start Material

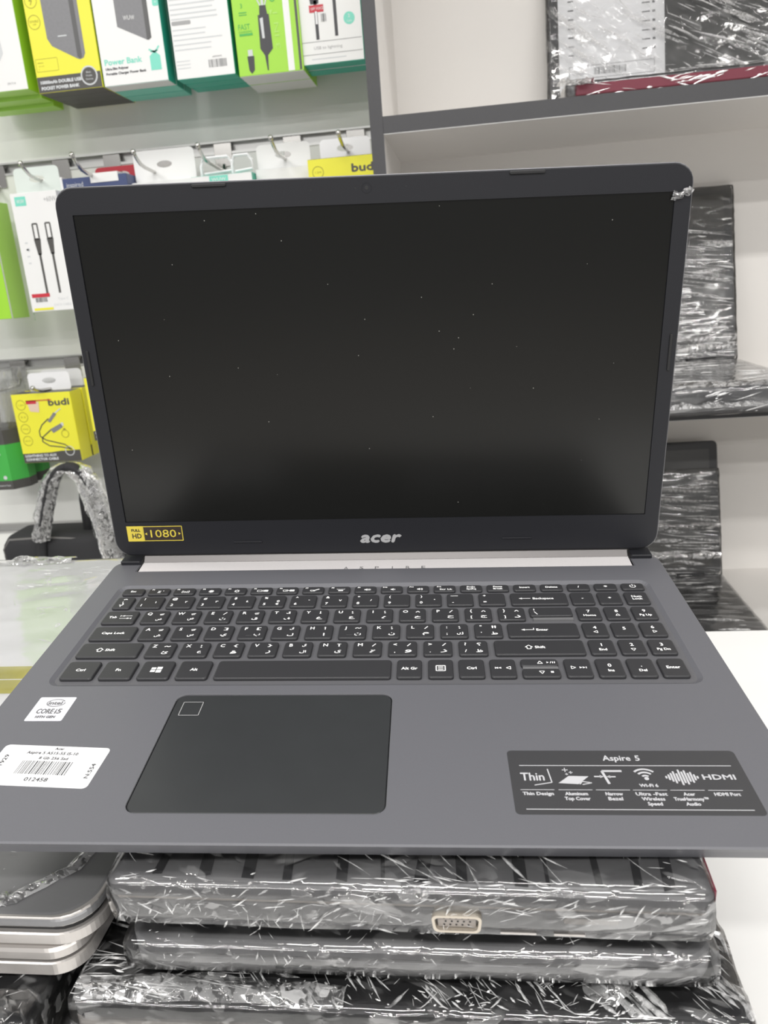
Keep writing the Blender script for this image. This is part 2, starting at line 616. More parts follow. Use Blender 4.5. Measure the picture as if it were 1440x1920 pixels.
def folds(parent, m, o, u, v, specs, seed, loc=None, rot=None):
    """sharp little ridges pulled into film; specs: (count, u range, v range, angle, spread, length range, width range, clusters)"""
    rnd = random.Random(seed)
    o, u, v = Vector(o), Vector(u), Vector(v)
    n = u.cross(v).normalized()
    mb = MB()
    for (cnt, ur, vr, ang, spr, lr, wr, ncl) in specs:
        cl = [(rnd.uniform(*ur), rnd.uniform(*vr), rnd.gauss(0, spr * 0.7)) for _ in range(max(1, ncl))]
        for _ in range(cnt):
            if ncl and rnd.random() < 0.75:
                c = rnd.choice(cl)
                pu = c[0] + rnd.gauss(0, (ur[1] - ur[0]) * 0.05)
                pv = c[1] + rnd.gauss(0, (vr[1] - vr[0]) * 0.10)
                a = ang + c[2] + rnd.gauss(0, spr * 0.35)
            else:
                pu, pv, a = rnd.uniform(*ur), rnd.uniform(*vr), ang + rnd.gauss(0, spr)
            le = lr[0] + (lr[1] - lr[0]) * rnd.random() ** 2
            wd = wr[0] + (wr[1] - wr[0]) * rnd.random() ** 2
            bend = rnd.gauss(0, 0.06)
            seg = 5
            base_i = len(mb.v)
            for k in range(seg + 1):
                t = k / seg - 0.5
                aa = a + bend * t
                cu, cv = pu + math.cos(aa) * le * t, pv + math.sin(aa) * le * t
                cu = min(max(cu, ur[0] - 0.001), ur[1] + 0.001)
                cv = min(max(cv, vr[0] - 0.001), vr[1] + 0.001)
                w_ = wd * 0.5 * max(0.08, 1 - (2 * t) ** 2) * rnd.uniform(0.7, 1.3)
                for sgn, hh in ((-1, 0.0), (0, 0.6), (1, 0.0)):
                    mb.v.append(o + u * (cu - math.sin(aa) * w_ * sgn) + v * (cv + math.cos(aa) * w_ * sgn) + n * (0.0002 + hh * w_))
            for k in range(seg):
                for q in (0, 1):
                    a0 = base_i + k * 3 + q
                    mb.f.append((a0, a0 + 3, a0 + 4, a0 + 1))
    ob = mb.build('film_creases', m, parent, loc=loc, rot=rot)
    ob['kind'] = 'stuff'
    return ob


# ------------------------------------------------------------------ the setting
YS, YW = 0.7115, 0.9515          # front of the shelf unit, face of the wall
ZF = -0.78                        # floor
struct(MB().box(-2.4, 2.4, -5.0, 1.02, ZF - 0.02, ZF).build('floor', M_FLOOR))

# slatwall: one board per course, aluminium groove between
gz = (-0.0357, 0.2396, 0.5259, 0.812)
wl = struct(MB().box(-1.6, -0.050, YW + 0.012, YW + 0.03, ZF, 1.7).build('wall_left', M_WALLS))
bz = [-0.32] + list(gz) + [1.10]
for a, b in zip(bz[:-1], bz[1:]):
    MB().rbox(-1.6, -0.050, a + 0.007, b - 0.007, -YW - 0.012, -YW, r=0.001, b=0.001, axis='y',
              rb=[(-YW - 0.012, 0), (-YW - 0.001, 0), (-YW, 0.001)]).build('slat', M_WALLS, wl)
for z in gz:
    g = MB()
    g.box(-1.6, -0.050, YW - 0.0015, YW + 0.011, z + 0.006, z + 0.0085)
    g.box(-1.6, -0.050, YW - 0.0015, YW + 0.011, z - 0.0095, z - 0.006)
    g.box(-1.6, -0.050, YW + 0.009, YW + 0.011, z - 0.006, z + 0.006)
    g.build('groove_insert', M_ALU, wl)
MB().box(-1.6, -0.050, YW, YW + 0.012, ZF, -0.327).build('lower_board', M_WALLS, wl)

# shelf unit: cream interior with grey edge banding
wb = struct(MB().box(-0.0502, 1.3, YW, YW + 0.016, ZF, 1.7).build('wall_back', M_SHELFIN))
su = thing('shelf_unit', 'cream shelf unit with dark grey edge banding standing right of the slatted wall', 'shelf', (0.6, 0.83, ZF))


def in_su(o):
    o.location = Vector(o.location) - Vector((0.6, 0.83, ZF))
    return o


for (x0, x1) in ((-0.0502, -0.0358), (1.19, 1.2044)):
    p = in_su(MB().box(x0, x1, YS + 0.0012, YW, ZF, 1.7).build('side_panel', M_SHELFIN, su))
    MB().box(x0 - 0.0002, x1 + 0.0002, YS, YS + 0.0012, ZF, 1.7).build('edge_band', M_SHELFED, p)
for (z0, z1) in ((0.4821, 0.4998), (0.137, 0.1546), (-0.170, -0.152), (0.83, 0.8475)):
    p = in_su(MB().box(-0.0358, 1.19, YS + 0.0012, YW, z0, z1).build('shelf_board', M_SHELFIN, su))
    MB().box(-0.0358, 1.19, YS, YS + 0.0012, z0, z1).build('edge_band', M_SHELFED, p)
    MB().box(-0.0358, 1.19, YS + 0.0004, YS + 0.003, z0 - 0.0008, z0).build('edge_trim', M_WHITE, p)

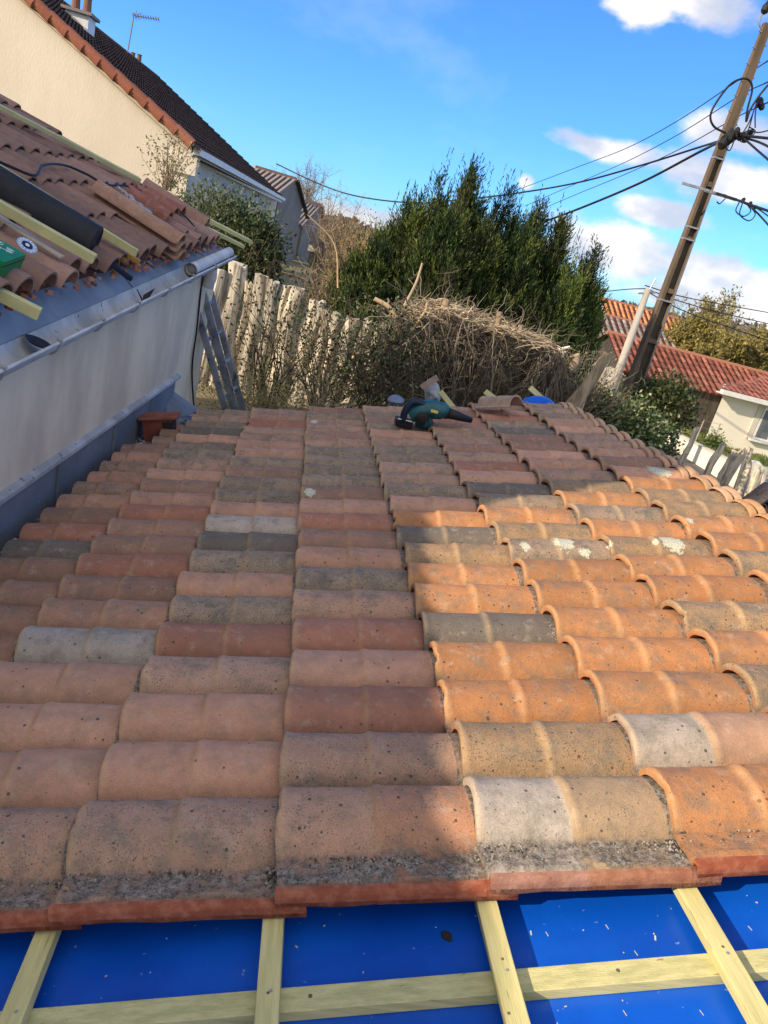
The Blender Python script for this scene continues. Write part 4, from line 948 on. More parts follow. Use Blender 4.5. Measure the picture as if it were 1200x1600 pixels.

end Material

*What is being asked*
Repeat the material above in full and unchanged, minus its images.

*Output*
Keep writing the Blender script for this image. This is part 2, starting at line 616. More parts follow. Use Blender 4.5. Measure the picture as if it were 1440x1920 pixels.
def folds(parent, m, o, u, v, specs, seed, loc=None, rot=None):
    """sharp little ridges pulled into film; specs: (count, u range, v range, angle, spread, length range, width range, clusters)"""
    rnd = random.Random(seed)
    o, u, v = Vector(o), Vector(u), Vector(v)
    n = u.cross(v).normalized()
    mb = MB()
    for (cnt, ur, vr, ang, spr, lr, wr, ncl) in specs:
        cl = [(rnd.uniform(*ur), rnd.uniform(*vr), rnd.gauss(0, spr * 0.7)) for _ in range(max(1, ncl))]
        for _ in range(cnt):
            if ncl and rnd.random() < 0.75:
                c = rnd.choice(cl)
                pu = c[0] + rnd.gauss(0, (ur[1] - ur[0]) * 0.05)
                pv = c[1] + rnd.gauss(0, (vr[1] - vr[0]) * 0.10)
                a = ang + c[2] + rnd.gauss(0, spr * 0.35)
            else:
                pu, pv, a = rnd.uniform(*ur), rnd.uniform(*vr), ang + rnd.gauss(0, spr)
            le = lr[0] + (lr[1] - lr[0]) * rnd.random() ** 2
            wd = wr[0] + (wr[1] - wr[0]) * rnd.random() ** 2
            bend = rnd.gauss(0, 0.06)
            seg = 5
            base_i = len(mb.v)
            for k in range(seg + 1):
                t = k / seg - 0.5
                aa = a + bend * t
                cu, cv = pu + math.cos(aa) * le * t, pv + math.sin(aa) * le * t
                cu = min(max(cu, ur[0] - 0.001), ur[1] + 0.001)
                cv = min(max(cv, vr[0] - 0.001), vr[1] + 0.001)
                w_ = wd * 0.5 * max(0.08, 1 - (2 * t) ** 2) * rnd.uniform(0.7, 1.3)
                for sgn, hh in ((-1, 0.0), (0, 0.6), (1, 0.0)):
                    mb.v.append(o + u * (cu - math.sin(aa) * w_ * sgn) + v * (cv + math.cos(aa) * w_ * sgn) + n * (0.0002 + hh * w_))
            for k in range(seg):
                for q in (0, 1):
                    a0 = base_i + k * 3 + q
                    mb.f.append((a0, a0 + 3, a0 + 4, a0 + 1))
    ob = mb.build('film_creases', m, parent, loc=loc, rot=rot)
    ob['kind'] = 'stuff'
    return ob


# ------------------------------------------------------------------ the setting
YS, YW = 0.7115, 0.9515          # front of the shelf unit, face of the wall
ZF = -0.78                        # floor
struct(MB().box(-2.4, 2.4, -5.0, 1.02, ZF - 0.02, ZF).build('floor', M_FLOOR))

# slatwall: one board per course, aluminium groove between
gz = (-0.0357, 0.2396, 0.5259, 0.812)
wl = struct(MB().box(-1.6, -0.050, YW + 0.012, YW + 0.03, ZF, 1.7).build('wall_left', M_WALLS))
bz = [-0.32] + list(gz) + [1.10]
for a, b in zip(bz[:-1], bz[1:]):
    MB().rbox(-1.6, -0.050, a + 0.007, b - 0.007, -YW - 0.012, -YW, r=0.001, b=0.001, axis='y',
              rb=[(-YW - 0.012, 0), (-YW - 0.001, 0), (-YW, 0.001)]).build('slat', M_WALLS, wl)
for z in gz:
    g = MB()
    g.box(-1.6, -0.050, YW - 0.0015, YW + 0.011, z + 0.006, z + 0.0085)
    g.box(-1.6, -0.050, YW - 0.0015, YW + 0.011, z - 0.0095, z - 0.006)
    g.box(-1.6, -0.050, YW + 0.009, YW + 0.011, z - 0.006, z + 0.006)
    g.build('groove_insert', M_ALU, wl)
MB().box(-1.6, -0.050, YW, YW + 0.012, ZF, -0.327).build('lower_board', M_WALLS, wl)

# shelf unit: cream interior with grey edge banding
wb = struct(MB().box(-0.0502, 1.3, YW, YW + 0.016, ZF, 1.7).build('wall_back', M_SHELFIN))
su = thing('shelf_unit', 'cream shelf unit with dark grey edge banding standing right of the slatted wall', 'shelf', (0.6, 0.83, ZF))


def in_su(o):
    o.location = Vector(o.location) - Vector((0.6, 0.83, ZF))
    return o


for (x0, x1) in ((-0.0502, -0.0358), (1.19, 1.2044)):
    p = in_su(MB().box(x0, x1, YS + 0.0012, YW, ZF, 1.7).build('side_panel', M_SHELFIN, su))
    MB().box(x0 - 0.0002, x1 + 0.0002, YS, YS + 0.0012, ZF, 1.7).build('edge_band', M_SHELFED, p)
for (z0, z1) in ((0.4821, 0.4998), (0.137, 0.1546), (-0.170, -0.152), (0.83, 0.8475)):
    p = in_su(MB().box(-0.0358, 1.19, YS + 0.0012, YW, z0, z1).build('shelf_board', M_SHELFIN, su))
    MB().box(-0.0358, 1.19, YS, YS + 0.0012, z0, z1).build('edge_band', M_SHELFED, p)
    MB().box(-0.0358, 1.19, YS + 0.0004, YS + 0.003, z0 - 0.0008, z0).build('edge_trim', M_WHITE, p)

The Blender Python script for this scene continues. Write part 4, from line 948 on. More parts follow. Use Blender 4.5. Measure the picture as if it were 1200x1600 pixels.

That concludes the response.